● TASK STATEMENT: Transcribe the records below from the first line to the line that includes "to the house", inclusive, and omit the pictures.
Begin
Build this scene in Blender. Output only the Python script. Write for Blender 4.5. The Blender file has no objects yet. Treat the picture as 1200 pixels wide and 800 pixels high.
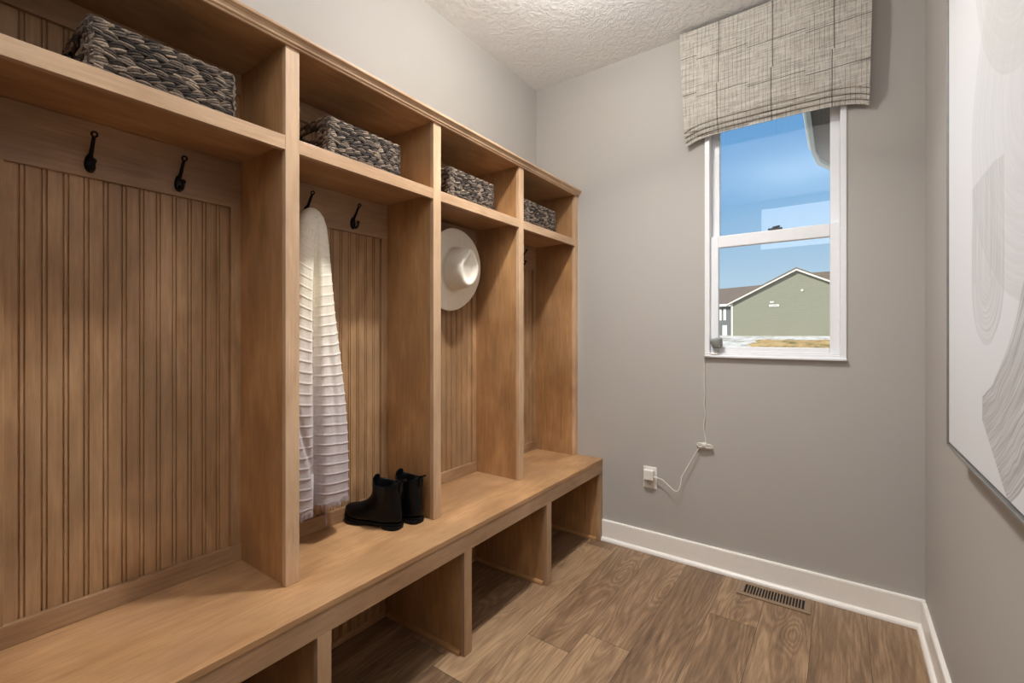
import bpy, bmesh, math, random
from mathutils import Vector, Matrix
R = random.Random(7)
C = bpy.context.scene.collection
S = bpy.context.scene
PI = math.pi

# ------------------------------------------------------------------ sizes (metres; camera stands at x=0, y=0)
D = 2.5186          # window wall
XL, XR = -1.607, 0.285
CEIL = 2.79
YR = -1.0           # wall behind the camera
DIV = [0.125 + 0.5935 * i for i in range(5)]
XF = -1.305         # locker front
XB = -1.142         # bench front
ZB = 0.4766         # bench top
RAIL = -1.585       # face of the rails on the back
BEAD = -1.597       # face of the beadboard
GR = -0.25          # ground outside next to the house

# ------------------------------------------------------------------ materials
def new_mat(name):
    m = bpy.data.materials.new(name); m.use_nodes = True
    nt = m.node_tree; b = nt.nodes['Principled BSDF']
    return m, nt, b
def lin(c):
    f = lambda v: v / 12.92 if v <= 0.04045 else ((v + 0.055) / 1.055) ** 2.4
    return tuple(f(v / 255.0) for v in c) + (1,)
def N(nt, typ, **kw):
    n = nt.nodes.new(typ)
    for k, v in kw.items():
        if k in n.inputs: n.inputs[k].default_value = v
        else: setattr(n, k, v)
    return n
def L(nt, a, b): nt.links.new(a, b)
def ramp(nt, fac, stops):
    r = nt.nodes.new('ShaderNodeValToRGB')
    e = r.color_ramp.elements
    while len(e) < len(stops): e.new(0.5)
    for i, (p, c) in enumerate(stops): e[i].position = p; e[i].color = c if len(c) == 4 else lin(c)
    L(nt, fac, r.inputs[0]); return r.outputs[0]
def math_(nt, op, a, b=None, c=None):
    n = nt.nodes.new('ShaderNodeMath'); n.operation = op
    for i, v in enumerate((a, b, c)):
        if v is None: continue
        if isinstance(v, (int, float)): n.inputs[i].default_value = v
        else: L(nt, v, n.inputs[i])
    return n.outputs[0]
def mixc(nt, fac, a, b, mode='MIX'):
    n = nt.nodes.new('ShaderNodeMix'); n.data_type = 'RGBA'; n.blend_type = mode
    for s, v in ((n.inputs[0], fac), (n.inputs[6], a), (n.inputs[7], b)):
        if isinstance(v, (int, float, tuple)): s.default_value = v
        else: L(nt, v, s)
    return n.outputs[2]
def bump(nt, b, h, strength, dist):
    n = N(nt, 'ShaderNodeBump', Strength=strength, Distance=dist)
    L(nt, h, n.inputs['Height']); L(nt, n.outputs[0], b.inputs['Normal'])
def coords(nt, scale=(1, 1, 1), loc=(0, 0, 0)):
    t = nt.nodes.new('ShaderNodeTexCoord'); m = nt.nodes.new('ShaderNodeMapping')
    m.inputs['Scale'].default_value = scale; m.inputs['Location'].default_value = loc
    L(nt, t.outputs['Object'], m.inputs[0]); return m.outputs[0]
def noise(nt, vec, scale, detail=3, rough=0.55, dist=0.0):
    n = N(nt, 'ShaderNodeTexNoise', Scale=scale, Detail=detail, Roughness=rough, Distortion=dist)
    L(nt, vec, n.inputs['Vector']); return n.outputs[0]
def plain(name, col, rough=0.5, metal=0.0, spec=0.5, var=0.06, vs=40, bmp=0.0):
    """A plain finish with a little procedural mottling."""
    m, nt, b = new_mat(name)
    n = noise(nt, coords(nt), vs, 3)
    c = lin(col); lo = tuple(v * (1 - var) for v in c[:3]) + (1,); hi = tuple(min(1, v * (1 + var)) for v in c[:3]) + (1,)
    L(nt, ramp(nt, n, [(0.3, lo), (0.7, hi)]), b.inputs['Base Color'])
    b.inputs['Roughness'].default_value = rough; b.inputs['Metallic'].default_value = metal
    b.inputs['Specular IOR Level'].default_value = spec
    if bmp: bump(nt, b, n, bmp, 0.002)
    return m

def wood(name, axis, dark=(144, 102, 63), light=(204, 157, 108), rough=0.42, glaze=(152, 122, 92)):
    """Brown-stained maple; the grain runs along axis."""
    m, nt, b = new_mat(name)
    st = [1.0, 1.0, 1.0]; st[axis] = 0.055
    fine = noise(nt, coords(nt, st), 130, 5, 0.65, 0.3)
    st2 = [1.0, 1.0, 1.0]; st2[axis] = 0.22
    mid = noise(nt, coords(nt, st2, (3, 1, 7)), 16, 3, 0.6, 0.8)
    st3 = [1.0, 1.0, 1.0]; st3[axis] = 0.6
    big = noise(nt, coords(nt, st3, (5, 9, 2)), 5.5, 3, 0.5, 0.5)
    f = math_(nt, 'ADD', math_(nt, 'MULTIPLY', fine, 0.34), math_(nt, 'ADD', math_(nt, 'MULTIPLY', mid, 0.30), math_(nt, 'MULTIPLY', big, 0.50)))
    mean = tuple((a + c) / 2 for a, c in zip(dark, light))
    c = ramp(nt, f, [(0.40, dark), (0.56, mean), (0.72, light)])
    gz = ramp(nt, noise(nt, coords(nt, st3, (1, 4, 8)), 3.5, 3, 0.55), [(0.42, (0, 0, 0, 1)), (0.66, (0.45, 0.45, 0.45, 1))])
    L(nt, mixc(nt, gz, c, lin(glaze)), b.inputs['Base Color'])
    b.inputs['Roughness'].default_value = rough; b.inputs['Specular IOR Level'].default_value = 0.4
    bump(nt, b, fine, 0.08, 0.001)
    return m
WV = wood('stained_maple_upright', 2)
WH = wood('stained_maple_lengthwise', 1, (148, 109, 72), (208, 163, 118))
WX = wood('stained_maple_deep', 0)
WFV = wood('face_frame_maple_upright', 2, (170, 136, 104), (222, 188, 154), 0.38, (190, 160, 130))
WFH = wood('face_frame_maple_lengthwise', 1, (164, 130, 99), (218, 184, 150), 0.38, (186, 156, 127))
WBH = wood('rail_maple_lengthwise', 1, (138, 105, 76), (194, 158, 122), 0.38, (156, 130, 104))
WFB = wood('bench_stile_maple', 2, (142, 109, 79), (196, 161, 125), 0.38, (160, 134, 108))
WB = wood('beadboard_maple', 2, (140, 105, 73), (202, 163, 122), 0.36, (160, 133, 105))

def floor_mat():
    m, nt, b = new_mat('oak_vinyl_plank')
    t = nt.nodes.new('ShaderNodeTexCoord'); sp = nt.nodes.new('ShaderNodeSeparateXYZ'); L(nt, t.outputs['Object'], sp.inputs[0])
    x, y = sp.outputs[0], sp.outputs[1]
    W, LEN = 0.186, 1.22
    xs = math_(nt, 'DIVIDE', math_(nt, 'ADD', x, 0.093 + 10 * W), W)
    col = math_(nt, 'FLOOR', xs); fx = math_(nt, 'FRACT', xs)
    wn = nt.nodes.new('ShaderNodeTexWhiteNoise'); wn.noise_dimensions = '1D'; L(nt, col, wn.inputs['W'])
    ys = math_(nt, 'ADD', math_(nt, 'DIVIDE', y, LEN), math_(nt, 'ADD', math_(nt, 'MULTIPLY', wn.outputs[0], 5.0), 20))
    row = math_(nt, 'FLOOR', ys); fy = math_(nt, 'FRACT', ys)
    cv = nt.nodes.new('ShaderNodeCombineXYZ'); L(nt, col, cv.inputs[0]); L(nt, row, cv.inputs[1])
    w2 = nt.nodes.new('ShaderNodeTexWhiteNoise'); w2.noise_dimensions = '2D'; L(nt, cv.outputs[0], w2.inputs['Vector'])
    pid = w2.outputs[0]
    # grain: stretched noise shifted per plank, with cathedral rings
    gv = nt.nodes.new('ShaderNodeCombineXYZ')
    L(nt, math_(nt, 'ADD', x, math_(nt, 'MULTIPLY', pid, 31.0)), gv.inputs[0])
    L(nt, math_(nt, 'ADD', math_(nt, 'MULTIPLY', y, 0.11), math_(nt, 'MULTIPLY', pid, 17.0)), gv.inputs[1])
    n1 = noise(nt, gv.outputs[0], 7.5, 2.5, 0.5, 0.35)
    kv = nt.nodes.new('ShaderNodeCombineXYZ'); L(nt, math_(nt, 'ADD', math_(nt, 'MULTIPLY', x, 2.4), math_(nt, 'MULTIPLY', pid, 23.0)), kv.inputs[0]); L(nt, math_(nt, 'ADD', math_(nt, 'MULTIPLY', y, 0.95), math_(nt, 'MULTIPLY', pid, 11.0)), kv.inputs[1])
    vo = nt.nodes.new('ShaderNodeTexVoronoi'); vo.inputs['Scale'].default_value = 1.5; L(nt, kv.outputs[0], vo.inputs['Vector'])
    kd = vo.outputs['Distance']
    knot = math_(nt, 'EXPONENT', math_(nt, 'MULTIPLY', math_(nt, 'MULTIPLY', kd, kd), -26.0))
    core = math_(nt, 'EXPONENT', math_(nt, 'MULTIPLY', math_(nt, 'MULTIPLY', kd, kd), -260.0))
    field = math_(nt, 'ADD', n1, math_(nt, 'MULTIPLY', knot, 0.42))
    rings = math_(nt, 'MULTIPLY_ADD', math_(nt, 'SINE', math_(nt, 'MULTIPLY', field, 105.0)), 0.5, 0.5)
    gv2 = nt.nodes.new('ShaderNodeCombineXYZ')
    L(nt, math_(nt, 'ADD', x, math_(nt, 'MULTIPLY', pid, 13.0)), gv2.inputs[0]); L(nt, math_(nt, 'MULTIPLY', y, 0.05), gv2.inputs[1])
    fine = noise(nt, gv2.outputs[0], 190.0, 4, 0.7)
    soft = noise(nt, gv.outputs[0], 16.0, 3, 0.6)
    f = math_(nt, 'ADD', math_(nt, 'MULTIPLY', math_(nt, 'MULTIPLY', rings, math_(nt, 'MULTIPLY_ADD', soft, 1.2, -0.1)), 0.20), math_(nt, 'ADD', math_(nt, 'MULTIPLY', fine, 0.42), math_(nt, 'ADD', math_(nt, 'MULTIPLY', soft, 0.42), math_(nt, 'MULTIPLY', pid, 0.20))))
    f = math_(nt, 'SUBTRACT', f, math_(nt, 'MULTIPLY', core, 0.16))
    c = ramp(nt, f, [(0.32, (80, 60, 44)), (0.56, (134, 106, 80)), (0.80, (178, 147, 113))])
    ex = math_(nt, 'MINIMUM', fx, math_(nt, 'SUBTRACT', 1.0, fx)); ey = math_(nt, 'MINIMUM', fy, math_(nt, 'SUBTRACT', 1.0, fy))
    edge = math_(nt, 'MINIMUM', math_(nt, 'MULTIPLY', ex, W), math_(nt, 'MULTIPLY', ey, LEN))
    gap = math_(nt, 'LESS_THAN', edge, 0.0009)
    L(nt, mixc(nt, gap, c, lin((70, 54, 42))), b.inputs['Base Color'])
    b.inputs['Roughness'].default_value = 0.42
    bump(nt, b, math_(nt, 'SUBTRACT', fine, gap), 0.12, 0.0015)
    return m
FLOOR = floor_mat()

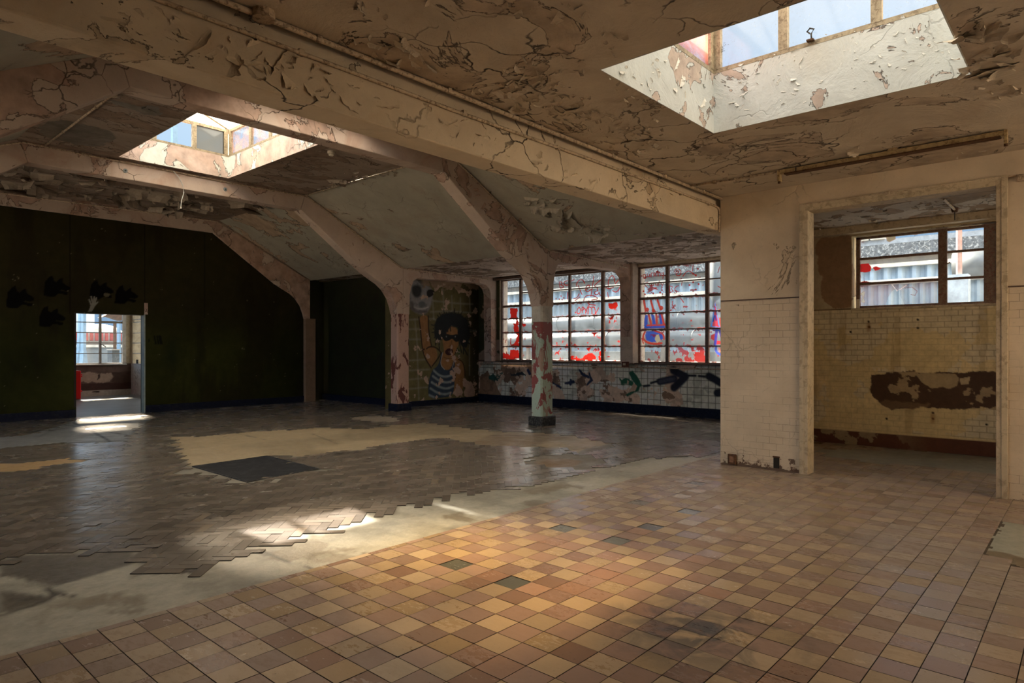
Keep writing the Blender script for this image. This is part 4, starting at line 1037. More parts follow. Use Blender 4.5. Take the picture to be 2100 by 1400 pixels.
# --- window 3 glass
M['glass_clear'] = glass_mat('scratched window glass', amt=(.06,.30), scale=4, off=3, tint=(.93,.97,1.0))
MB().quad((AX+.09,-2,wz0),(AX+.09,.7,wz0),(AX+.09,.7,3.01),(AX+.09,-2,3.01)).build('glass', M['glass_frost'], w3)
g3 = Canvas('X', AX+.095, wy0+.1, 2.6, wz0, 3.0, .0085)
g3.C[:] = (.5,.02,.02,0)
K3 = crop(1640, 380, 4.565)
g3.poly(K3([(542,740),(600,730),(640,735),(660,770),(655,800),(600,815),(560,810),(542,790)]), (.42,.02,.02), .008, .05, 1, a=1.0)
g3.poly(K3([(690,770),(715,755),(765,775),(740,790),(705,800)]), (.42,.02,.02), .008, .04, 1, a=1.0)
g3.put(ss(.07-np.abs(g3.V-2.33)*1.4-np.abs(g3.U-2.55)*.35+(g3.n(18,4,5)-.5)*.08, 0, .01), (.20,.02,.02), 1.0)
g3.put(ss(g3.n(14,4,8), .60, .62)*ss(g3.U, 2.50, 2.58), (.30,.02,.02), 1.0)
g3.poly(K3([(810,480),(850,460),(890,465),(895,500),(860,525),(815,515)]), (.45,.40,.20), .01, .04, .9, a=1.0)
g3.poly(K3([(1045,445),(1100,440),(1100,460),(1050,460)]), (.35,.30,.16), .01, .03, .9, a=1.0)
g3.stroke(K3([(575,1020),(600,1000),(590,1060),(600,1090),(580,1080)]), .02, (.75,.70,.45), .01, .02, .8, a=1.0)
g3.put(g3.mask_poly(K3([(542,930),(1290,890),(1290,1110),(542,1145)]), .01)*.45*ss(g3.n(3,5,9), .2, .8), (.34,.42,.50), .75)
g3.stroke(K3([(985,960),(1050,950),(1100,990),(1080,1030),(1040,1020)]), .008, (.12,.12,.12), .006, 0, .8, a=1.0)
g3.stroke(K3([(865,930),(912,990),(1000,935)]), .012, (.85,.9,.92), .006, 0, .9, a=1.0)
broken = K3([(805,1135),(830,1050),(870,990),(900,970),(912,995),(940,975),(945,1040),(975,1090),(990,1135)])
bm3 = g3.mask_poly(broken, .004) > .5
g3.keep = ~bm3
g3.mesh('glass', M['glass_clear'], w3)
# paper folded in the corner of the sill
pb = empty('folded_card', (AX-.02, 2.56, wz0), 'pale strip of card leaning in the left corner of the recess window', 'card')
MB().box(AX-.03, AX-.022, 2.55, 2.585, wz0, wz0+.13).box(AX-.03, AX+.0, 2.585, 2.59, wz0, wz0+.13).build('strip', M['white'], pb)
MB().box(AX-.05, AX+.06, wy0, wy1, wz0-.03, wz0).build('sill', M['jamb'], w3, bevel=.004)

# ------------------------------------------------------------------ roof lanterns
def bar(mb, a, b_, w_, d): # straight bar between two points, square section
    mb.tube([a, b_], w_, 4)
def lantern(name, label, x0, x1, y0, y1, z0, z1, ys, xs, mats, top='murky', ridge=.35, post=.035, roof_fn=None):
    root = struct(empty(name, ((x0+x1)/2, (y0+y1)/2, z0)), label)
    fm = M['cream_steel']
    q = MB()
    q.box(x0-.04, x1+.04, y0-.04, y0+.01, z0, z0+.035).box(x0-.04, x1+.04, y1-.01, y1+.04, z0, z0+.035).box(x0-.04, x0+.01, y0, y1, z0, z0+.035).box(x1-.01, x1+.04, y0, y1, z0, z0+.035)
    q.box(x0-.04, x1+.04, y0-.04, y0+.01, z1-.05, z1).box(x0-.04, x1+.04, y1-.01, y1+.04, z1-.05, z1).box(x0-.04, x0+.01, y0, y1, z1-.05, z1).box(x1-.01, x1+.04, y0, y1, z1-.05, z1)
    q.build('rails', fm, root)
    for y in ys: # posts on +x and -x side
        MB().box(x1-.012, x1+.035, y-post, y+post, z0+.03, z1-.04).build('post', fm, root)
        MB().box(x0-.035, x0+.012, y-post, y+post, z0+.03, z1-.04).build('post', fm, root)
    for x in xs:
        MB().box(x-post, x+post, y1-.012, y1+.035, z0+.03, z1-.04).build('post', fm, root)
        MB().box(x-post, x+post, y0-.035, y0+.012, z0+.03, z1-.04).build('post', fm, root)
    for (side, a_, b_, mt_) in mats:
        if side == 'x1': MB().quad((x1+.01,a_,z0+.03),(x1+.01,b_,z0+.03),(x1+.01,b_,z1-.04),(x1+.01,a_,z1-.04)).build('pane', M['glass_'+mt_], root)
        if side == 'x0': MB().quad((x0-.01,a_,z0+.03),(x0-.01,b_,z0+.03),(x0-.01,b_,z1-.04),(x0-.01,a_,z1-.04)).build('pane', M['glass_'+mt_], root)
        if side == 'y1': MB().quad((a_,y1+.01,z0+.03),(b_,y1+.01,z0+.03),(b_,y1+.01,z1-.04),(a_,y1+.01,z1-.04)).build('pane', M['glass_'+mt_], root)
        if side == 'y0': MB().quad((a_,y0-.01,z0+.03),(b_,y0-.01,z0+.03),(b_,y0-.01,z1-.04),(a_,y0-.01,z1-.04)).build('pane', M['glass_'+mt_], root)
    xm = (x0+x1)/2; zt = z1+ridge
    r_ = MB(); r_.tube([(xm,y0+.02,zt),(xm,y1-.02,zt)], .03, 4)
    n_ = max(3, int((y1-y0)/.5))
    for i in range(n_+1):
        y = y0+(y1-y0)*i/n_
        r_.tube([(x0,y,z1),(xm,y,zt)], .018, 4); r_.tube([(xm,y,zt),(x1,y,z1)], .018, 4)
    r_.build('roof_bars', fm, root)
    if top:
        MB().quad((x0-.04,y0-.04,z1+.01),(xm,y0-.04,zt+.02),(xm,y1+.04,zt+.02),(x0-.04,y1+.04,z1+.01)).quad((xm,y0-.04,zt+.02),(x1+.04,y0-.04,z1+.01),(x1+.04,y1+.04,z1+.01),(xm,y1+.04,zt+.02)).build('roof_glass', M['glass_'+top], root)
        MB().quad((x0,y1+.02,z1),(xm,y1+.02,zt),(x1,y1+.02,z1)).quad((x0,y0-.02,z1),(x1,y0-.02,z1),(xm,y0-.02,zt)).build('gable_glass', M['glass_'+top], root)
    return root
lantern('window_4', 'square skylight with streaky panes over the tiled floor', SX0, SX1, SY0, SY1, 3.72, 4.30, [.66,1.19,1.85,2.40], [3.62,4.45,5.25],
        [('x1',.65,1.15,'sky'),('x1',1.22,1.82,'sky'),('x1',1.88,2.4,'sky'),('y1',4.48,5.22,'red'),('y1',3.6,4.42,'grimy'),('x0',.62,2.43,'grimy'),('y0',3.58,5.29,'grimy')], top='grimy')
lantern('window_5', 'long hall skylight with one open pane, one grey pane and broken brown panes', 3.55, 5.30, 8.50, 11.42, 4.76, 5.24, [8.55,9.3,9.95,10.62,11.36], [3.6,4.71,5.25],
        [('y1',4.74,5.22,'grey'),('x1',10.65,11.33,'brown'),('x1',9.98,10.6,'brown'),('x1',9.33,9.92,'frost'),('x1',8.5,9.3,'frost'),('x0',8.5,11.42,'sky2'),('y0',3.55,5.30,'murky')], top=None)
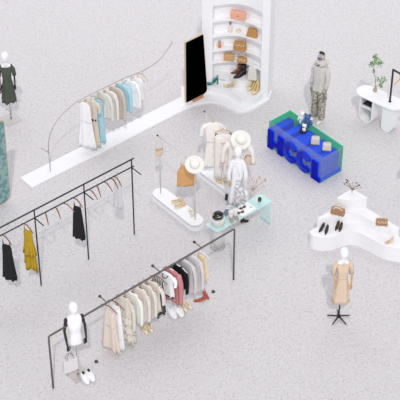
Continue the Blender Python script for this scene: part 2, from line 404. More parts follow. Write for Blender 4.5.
End
● FINISHED ANSWER:
Build this scene in Blender. Output only the Python script. Write for Blender 4.5. The Blender file has no objects yet. Treat the picture as 1200 pixels wide and 800 pixels high.
import bpy, bmesh, math, random
from mathutils import Vector, Matrix
R = random.Random(7)
C = bpy.context.scene.collection
S = bpy.context.scene
PI = math.pi

# ------------------------------------------------------------------ sizes (metres; camera stands at x=0, y=0)
D = 2.5186          # window wall
XL, XR = -1.607, 0.285
CEIL = 2.79
YR = -1.0           # wall behind the camera
DIV = [0.125 + 0.5935 * i for i in range(5)]
XF = -1.305         # locker front
XB = -1.142         # bench front
ZB = 0.4766         # bench top
RAIL = -1.585       # face of the rails on the back
BEAD = -1.597       # face of the beadboard
GR = -0.25          # ground outside next to the house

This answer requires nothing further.